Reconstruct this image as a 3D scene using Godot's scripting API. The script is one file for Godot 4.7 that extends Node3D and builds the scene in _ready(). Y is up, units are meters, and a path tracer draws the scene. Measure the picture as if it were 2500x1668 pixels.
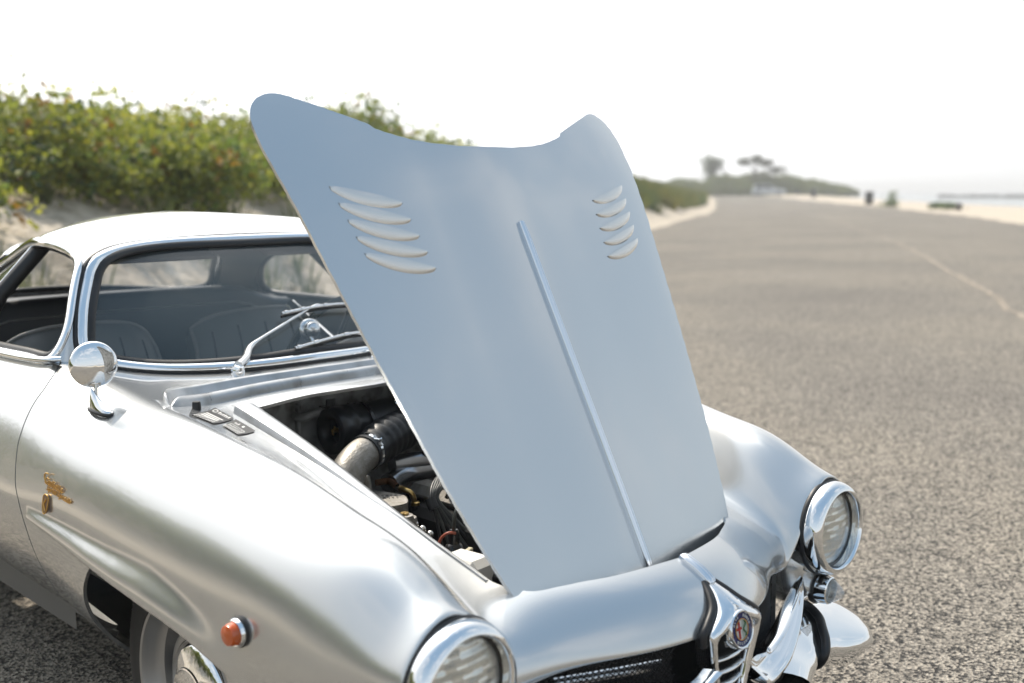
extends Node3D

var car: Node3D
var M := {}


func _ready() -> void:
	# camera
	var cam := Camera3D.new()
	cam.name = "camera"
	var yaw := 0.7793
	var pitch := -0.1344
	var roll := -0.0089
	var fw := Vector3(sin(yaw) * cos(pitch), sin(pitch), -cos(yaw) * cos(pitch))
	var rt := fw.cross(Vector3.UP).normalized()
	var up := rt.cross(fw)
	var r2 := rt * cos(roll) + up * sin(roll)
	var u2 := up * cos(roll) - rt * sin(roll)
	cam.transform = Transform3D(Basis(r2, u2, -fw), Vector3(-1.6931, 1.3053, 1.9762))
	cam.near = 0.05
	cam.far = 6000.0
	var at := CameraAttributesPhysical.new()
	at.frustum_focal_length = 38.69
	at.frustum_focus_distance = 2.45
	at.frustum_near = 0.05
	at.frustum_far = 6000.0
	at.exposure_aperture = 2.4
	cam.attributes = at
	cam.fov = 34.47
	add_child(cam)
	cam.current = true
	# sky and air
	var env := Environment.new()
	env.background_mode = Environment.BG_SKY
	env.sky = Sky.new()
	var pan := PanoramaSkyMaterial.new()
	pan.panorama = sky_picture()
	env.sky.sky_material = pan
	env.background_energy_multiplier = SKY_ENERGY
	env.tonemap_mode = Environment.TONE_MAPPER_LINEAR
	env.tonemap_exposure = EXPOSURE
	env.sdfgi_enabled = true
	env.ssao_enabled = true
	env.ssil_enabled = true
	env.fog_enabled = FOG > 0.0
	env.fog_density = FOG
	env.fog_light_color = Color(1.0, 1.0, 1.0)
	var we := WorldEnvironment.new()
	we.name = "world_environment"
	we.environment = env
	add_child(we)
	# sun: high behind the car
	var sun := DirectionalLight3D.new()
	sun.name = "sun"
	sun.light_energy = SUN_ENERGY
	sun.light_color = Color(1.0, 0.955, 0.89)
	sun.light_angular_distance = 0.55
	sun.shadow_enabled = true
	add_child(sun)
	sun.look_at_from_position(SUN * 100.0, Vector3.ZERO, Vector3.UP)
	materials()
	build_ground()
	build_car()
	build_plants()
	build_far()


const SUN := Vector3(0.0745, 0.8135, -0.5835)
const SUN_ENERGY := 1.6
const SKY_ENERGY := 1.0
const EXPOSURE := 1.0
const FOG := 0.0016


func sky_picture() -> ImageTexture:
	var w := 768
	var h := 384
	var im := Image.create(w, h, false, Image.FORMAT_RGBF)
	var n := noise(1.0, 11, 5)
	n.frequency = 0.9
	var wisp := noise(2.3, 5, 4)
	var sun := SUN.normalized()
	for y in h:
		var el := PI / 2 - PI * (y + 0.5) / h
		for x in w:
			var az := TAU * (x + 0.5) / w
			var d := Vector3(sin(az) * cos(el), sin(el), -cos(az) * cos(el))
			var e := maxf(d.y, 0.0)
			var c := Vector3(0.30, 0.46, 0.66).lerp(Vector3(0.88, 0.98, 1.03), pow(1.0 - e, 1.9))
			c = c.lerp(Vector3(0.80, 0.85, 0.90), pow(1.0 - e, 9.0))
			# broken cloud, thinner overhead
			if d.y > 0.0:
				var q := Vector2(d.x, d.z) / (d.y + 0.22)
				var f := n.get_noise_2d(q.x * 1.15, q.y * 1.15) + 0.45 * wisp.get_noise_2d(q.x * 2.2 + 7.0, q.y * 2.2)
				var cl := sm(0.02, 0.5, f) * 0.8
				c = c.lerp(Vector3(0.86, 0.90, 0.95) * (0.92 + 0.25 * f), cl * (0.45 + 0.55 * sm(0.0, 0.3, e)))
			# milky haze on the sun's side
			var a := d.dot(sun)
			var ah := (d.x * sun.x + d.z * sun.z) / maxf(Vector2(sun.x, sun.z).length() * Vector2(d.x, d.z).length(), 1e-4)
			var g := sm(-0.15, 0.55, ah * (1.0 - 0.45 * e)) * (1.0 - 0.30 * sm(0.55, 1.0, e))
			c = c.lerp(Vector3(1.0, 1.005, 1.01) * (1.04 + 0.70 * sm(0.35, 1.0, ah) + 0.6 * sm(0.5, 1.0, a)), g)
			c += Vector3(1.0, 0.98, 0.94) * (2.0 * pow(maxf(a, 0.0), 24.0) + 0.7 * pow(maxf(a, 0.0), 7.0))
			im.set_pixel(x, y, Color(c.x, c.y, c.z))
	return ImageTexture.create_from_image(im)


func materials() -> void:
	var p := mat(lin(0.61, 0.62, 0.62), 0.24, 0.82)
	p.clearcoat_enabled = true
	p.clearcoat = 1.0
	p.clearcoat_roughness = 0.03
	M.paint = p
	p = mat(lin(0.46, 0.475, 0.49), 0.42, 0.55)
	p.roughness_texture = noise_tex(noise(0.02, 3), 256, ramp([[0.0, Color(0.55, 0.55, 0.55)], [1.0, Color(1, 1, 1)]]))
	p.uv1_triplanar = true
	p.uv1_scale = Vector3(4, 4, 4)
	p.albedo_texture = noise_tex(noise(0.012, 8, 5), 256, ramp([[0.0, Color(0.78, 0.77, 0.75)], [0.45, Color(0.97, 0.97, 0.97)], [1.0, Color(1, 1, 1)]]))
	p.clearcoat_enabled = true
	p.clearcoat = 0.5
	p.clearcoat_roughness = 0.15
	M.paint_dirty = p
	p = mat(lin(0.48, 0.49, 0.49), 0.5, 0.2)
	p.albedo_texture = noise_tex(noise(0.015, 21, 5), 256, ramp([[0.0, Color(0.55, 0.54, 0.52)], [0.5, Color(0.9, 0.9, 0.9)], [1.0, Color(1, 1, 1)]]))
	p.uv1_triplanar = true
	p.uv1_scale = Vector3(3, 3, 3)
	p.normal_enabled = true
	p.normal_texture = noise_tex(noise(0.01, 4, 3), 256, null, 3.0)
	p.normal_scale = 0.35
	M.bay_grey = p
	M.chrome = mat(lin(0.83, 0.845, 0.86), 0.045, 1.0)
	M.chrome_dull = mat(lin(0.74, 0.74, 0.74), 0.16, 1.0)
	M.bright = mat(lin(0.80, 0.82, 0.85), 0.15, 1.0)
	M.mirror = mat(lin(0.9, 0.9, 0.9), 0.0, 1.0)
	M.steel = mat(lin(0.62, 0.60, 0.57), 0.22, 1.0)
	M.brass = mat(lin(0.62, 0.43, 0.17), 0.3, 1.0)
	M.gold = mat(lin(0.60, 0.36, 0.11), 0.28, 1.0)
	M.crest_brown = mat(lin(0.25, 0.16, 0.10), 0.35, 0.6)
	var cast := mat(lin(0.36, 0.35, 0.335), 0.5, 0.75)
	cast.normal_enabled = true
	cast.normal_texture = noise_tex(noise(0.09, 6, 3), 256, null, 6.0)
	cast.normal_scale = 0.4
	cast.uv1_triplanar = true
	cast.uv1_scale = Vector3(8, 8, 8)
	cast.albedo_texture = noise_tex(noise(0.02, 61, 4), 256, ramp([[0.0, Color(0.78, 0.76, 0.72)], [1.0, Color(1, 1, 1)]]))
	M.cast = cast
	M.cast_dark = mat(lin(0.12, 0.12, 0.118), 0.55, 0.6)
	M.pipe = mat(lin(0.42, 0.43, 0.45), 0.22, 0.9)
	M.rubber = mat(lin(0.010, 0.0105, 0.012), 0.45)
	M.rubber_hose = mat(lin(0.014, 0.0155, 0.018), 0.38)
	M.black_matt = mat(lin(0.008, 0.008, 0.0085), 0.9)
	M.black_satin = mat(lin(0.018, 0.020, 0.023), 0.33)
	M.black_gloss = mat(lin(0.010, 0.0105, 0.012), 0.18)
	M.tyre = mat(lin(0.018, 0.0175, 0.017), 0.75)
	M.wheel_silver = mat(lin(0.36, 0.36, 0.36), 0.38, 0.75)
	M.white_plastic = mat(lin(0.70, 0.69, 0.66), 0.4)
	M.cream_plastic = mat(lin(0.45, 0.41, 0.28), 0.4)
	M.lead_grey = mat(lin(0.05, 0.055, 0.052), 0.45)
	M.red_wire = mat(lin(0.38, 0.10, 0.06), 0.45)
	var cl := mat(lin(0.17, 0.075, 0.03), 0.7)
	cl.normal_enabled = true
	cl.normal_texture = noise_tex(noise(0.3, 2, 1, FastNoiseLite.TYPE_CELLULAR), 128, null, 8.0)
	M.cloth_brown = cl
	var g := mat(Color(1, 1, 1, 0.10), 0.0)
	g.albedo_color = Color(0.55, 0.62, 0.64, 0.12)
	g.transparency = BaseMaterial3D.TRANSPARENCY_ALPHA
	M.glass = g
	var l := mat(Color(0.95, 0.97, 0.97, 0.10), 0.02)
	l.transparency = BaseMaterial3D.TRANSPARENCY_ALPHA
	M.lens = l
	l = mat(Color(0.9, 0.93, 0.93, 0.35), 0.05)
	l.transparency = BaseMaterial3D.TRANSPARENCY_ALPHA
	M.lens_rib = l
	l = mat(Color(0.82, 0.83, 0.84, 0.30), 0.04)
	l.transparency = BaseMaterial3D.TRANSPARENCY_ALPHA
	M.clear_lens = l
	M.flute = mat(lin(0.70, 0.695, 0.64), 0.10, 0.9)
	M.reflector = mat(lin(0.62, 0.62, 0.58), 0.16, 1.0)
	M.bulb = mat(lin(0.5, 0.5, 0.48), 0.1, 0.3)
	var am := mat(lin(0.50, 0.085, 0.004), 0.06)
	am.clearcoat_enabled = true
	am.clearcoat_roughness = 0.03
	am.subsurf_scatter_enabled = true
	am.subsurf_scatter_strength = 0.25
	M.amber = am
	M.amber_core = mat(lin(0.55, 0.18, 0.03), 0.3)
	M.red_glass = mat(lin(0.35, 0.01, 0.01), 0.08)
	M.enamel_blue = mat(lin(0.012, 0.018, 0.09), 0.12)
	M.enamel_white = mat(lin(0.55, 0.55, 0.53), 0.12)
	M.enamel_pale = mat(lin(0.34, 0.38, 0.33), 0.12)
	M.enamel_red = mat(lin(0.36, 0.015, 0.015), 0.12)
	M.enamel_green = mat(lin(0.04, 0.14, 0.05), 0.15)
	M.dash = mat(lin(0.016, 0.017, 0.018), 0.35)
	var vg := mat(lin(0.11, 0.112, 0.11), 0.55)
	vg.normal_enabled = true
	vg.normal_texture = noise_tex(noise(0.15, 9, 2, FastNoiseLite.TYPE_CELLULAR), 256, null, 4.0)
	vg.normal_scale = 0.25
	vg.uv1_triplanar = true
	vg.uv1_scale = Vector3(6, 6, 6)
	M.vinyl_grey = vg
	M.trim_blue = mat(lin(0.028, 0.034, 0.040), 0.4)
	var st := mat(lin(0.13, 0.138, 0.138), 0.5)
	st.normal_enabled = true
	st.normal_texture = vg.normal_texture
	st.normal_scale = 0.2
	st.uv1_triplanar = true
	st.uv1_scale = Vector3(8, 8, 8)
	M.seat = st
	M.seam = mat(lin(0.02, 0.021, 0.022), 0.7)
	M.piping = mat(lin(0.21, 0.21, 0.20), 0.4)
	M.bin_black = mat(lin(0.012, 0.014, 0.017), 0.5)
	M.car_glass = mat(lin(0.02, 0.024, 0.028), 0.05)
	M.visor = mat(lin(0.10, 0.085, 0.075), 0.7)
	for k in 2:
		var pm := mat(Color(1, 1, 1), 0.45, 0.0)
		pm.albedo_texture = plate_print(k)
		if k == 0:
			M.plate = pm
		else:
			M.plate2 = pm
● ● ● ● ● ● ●
What is expected: Show the lines of the material that contain the word "extends".

Task solution:
Reconstruct this image as a 3D scene using Godot's scripting API. The script is one file for Godot 4.7 that extends Node3D and builds the scene in _ready(). Y is up, units are meters, and a path tracer draws the scene. Measure the picture as if it were 2500x1668 pixels.
extends Node3D